The hard cap has been set at AUD 500m and a final close may not come until the second quarter, according to a source close to the situation. However, approximately half of the excess capacity can be absorbed by existing LPs that could not invest as much as they wished due to minimum cheque size requirements and may scale up if the overall corpus increases.

Nearly all the LPs are domestic, which reflects IFM’s unusual ownership status. The firm has 22 Australian superannuation fund shareholders, and they tend to be prominent contributors to its funds. Most of IFM’s AUD 180bn in assets under management is in infrastructure, with private equity accounting for AUD 900m.

Other disclosed LPs in IFM Investors Private Equity Growth Partners Fund include HESTA and Legalsuper.
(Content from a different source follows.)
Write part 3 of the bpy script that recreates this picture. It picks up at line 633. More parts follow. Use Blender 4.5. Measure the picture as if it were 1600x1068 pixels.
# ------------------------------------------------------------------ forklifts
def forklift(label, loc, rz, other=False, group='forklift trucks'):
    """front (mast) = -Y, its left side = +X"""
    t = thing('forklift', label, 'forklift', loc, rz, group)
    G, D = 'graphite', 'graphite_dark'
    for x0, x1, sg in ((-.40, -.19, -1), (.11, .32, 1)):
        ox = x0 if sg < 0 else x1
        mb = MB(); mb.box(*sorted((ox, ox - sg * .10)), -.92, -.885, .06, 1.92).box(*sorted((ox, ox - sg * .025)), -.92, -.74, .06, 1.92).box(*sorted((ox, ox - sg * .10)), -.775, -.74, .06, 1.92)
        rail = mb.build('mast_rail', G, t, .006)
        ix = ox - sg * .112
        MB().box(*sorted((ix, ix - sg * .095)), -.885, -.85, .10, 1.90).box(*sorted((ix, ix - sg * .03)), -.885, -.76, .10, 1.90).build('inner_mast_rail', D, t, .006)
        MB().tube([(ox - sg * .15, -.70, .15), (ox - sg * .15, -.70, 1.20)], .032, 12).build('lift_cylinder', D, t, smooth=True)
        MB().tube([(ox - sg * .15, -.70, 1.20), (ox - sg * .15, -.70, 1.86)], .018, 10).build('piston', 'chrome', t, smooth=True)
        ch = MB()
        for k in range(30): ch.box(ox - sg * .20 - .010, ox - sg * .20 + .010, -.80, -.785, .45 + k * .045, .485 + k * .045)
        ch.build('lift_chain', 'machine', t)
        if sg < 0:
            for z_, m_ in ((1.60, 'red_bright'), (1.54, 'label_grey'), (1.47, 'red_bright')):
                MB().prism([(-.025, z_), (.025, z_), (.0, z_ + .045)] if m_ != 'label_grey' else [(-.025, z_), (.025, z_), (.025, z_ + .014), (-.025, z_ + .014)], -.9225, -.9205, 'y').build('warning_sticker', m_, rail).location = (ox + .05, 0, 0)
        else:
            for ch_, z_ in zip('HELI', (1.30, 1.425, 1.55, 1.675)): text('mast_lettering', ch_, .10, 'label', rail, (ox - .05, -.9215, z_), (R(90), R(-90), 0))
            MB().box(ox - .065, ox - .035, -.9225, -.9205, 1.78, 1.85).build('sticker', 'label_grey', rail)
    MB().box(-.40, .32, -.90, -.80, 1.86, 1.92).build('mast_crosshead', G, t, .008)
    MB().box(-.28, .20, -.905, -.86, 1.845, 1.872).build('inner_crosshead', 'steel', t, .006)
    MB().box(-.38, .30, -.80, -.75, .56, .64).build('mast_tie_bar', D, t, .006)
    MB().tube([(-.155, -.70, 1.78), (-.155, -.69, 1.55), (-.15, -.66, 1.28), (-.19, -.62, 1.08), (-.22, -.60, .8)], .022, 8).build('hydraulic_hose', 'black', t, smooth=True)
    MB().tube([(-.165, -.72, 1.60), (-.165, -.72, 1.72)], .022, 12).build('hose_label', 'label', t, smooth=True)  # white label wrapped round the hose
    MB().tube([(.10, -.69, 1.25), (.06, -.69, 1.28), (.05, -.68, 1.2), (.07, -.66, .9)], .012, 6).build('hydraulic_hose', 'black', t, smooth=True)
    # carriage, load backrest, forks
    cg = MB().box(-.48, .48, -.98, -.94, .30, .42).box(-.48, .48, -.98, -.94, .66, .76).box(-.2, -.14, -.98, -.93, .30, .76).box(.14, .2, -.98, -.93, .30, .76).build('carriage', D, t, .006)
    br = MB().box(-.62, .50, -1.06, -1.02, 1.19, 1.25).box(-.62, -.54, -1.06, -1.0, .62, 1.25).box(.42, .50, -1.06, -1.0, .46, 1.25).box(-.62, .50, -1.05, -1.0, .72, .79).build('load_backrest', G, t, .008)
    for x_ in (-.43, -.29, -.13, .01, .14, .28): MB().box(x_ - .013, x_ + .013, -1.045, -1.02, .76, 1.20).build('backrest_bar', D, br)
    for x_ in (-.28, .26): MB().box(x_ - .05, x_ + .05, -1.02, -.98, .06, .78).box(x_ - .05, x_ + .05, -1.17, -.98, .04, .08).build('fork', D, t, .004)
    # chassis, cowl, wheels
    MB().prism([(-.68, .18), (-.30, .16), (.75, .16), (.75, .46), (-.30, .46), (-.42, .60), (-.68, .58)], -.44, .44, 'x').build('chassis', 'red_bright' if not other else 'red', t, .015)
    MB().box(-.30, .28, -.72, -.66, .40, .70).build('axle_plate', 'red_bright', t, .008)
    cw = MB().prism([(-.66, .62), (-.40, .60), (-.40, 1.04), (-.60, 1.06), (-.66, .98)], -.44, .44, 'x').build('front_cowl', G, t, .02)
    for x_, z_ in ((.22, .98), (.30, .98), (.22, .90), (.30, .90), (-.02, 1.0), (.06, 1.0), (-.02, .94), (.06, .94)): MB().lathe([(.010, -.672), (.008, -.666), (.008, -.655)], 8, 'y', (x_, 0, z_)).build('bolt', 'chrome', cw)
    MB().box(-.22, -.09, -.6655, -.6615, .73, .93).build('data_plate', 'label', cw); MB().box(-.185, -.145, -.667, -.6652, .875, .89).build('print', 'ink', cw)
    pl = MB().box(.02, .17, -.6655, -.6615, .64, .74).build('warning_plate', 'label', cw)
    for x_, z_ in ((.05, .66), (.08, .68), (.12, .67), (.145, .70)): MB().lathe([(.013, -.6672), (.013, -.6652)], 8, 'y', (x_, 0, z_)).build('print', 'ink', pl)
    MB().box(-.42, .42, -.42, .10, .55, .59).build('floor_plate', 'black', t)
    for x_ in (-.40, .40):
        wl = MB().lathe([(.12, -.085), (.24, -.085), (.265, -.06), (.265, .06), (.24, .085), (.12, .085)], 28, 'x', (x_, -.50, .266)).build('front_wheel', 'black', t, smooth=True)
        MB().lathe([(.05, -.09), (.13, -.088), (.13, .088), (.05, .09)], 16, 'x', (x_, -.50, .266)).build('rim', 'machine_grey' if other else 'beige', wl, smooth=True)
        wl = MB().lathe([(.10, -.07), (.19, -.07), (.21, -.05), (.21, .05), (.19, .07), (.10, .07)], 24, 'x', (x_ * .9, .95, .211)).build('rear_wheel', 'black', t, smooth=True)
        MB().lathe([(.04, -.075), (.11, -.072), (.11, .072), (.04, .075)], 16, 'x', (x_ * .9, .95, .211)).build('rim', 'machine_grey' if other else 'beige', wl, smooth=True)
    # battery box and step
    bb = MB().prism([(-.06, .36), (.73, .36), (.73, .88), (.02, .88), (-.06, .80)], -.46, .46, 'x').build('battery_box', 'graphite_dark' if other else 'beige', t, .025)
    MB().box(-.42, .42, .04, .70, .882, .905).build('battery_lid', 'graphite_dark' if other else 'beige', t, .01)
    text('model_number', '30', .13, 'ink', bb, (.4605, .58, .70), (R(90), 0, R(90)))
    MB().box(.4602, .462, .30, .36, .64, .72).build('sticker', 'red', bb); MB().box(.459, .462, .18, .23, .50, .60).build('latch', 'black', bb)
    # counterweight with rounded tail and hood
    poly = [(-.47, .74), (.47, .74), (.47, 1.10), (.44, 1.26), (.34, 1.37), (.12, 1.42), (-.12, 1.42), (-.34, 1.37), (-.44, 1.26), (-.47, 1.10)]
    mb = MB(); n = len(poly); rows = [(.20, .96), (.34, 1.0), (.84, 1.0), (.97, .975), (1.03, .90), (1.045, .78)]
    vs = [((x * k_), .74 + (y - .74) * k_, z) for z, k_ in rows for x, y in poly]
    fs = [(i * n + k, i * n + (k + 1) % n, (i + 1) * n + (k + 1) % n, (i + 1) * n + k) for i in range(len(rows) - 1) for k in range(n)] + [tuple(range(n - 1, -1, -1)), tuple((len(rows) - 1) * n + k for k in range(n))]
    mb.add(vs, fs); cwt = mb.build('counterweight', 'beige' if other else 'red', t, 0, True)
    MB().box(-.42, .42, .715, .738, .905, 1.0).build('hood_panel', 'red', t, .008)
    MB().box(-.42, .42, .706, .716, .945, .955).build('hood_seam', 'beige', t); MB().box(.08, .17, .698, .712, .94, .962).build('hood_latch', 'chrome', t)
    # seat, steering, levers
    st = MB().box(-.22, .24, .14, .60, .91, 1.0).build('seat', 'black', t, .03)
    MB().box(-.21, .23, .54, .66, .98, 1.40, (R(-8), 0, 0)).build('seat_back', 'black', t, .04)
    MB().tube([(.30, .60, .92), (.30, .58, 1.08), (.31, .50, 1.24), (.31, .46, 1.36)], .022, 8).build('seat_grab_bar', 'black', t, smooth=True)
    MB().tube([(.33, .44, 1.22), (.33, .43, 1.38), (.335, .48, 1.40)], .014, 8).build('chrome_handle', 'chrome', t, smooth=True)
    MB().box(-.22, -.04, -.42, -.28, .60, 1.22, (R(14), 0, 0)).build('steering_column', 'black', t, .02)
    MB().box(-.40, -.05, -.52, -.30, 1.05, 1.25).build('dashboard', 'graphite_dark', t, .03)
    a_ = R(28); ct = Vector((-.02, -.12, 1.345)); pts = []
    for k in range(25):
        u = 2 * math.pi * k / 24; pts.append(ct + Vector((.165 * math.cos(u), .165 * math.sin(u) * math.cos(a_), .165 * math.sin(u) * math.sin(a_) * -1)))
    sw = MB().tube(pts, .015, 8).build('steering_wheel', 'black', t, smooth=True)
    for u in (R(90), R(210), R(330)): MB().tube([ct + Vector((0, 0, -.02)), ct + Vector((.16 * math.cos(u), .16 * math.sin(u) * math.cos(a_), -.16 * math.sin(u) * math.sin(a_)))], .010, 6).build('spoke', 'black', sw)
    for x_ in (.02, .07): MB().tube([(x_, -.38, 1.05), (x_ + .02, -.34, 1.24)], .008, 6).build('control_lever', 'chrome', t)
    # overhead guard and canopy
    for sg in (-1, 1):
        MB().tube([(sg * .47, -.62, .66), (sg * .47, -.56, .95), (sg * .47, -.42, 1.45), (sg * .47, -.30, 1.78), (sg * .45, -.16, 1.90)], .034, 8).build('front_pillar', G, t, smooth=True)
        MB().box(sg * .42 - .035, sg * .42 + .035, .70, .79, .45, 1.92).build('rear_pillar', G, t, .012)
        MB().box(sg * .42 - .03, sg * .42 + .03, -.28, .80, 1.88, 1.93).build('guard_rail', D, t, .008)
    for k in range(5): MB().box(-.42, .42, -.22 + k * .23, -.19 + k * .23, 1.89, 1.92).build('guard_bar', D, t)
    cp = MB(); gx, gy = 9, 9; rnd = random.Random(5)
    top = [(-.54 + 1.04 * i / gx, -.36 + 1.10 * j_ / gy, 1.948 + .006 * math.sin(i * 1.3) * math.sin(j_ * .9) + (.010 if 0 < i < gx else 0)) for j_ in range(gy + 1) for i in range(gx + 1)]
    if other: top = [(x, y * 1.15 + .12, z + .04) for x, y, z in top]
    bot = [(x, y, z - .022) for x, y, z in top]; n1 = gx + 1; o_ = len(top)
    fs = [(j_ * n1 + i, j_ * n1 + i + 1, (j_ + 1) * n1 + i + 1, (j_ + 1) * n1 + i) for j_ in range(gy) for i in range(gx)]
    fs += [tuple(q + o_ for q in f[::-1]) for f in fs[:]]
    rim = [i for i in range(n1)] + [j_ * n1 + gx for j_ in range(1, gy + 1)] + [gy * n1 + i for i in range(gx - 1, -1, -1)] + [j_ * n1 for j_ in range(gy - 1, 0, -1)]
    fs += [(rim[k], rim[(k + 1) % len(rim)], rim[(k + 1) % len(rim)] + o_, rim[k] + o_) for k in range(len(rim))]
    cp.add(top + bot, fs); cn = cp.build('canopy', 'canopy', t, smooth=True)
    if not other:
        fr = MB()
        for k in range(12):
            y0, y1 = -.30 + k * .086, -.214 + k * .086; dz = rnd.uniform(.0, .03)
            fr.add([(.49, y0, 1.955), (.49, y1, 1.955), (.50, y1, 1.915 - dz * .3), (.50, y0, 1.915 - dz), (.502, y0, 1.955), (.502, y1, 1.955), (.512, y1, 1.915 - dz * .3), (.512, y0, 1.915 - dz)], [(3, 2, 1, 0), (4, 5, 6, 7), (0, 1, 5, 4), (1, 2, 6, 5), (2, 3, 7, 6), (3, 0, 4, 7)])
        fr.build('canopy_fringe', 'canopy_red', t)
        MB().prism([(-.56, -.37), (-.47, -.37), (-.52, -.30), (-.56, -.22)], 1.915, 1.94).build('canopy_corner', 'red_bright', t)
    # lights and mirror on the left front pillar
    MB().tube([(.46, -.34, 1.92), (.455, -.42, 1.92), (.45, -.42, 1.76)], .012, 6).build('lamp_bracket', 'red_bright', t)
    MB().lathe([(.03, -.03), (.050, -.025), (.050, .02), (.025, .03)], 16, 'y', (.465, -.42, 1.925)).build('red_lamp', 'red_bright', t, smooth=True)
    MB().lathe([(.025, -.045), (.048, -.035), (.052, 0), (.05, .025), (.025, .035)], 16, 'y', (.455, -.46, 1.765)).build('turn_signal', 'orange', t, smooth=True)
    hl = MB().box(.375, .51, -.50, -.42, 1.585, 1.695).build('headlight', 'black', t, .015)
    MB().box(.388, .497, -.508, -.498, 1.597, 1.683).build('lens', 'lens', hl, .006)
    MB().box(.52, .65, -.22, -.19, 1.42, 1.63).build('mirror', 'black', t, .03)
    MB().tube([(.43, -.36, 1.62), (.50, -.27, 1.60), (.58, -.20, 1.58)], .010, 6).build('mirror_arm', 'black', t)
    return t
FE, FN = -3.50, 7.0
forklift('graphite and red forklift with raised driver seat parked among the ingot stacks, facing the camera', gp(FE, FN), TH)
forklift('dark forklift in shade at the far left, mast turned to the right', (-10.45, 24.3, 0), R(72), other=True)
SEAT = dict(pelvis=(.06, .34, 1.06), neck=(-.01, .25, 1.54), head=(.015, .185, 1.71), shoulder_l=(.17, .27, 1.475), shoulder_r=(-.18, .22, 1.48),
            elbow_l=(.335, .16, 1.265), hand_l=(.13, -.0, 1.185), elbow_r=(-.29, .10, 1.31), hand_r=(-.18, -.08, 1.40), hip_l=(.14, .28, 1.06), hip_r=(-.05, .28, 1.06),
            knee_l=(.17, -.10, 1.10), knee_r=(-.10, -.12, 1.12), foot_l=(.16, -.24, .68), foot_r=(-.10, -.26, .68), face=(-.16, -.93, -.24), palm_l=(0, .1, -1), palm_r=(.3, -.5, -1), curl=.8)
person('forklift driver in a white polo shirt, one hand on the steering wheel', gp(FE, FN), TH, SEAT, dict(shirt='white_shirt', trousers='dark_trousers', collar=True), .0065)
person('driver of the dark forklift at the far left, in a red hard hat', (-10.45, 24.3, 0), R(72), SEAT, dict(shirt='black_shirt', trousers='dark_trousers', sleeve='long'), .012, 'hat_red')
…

CEFC’s involvement is notable because it is an AUD 10bn government agency tasked with addressing carbon emissions challenges in sectors such as agriculture, energy generation and storage, infrastructure, property, transportation, and waste. Most fund commitments focus on infrastructure and renewables strategies.

In 2020, CEFC backed a private equity fund for the first time, making an AUD 80m contribution to Adamantem Capital’s second vehicle, which closed on AUD 794.8m last year. Decarbonisation is part of the fund mandate, with each portfolio company required to take steps towards eliminating or offsetting scope-one and scope-two emissions within a decade.

IFM’s fund will invest in profitable companies with high-growth potential across technology, business services, and healthcare, but selection criteria include an ability to drive a material reduction in emissions. Priority will be given to companies that can capitalise on the transition to net zero emissions by bringing new technologies and business models to market.

IFM will measure the carbon footprint of each investee at the point of acquisition and set them on course to achieve net-zero scope-one and scope-two emissions – which cover direct emissions and emissions from purchased energy – within five years.

Moreover, efforts will be made to reduce scope-three emissions across the portfolio by working with upstream suppliers, downstream customers, channel partners, and industry peers. Tackling scope-three, which involves tracking indirect emissions through a company’s entire supply chain, remains challenging for most private equity firms globally.

“Private equity investors have a strong track record of delivering change across their portfolios and we see it as critical that we bring this expertise to the challenge of emissions reduction,” said Ian Learmonth, CEO of CEFC, in a statement.

“There are real benefits to building the sustainability profile of mid-market growth companies, from cutting their emissions and operating costs to making them more attractive to the fast-growing pool of sustainability-focused investment capital.”

Julia Hinwood, director of investments at CEFC, added that 60% of Australia’s national emissions come from companies outside the ASX 300.

The IFM fund will make equity commitments in the AUD 30-100m range, with most deals coming in at AUD 40-60m. Stuart Wardman-Browne, head of private equity at IFM, told the Australian Financial Review that he wanted to back up to eight companies. He also expressed a preference for longer-than-average holds, noting that the fund has a 12-year life with options to extend.

Investments made so far include an AUD 50m commitment to Paypps, a payment management software-as-a-service (SaaS) provider that serves the construction and facilities management clients. The company was formerly known as Zuuse.